Rental car companies fought against Moriarty’s legislation in New Jersey, and last year Florida legislators failed to pass a similar bill.

“It’s a money maker for the rental car companies and it’s a convenience,” said Ken Philmus, a former toll administrator for the Port Authority of New York and New Jersey who now oversees tolling for Conduent, a company that manages electronic toll collection for states and cities. “They just haven’t been as up front about it as we would have liked to have seen.”

But rental car companies insist that consumers have options when it comes to tolling.

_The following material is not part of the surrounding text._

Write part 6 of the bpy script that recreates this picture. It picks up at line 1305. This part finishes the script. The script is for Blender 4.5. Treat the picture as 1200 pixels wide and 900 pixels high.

Dean Thompson, a vice president at Enterprise Holdings, which also owns National Car Rental and Alamo Rent A Car, pointed out that customers can pay cash where available, use their own transponder, or rent a device. He said capping the fees his company charges would prevent it from responding to fluctuations in the cost of maintaining in-car tolling devices.

Thompson told lawmakers in New Jersey that Enterprise does not have specific data for profits and losses associated with its tolling systems, but that there is significant cost to managing the program.

“On the back end they send us plate, date and times, which we then have to match up daily against our customers and figure out who drove through the toll road,” he said during a committee hearing in June. “Obviously we bill the customers. Thirty percent of the customers do not pay, so there’s bad debt.”

The devices are also subject to theft, he said.

Lisa Martini, a spokeswoman for Enterprise, said the company hands out literature in the Northeast to make sure customers are aware of their options. Martini also said the company shares information about its drivers’ toll, traffic and parking violations with local governments.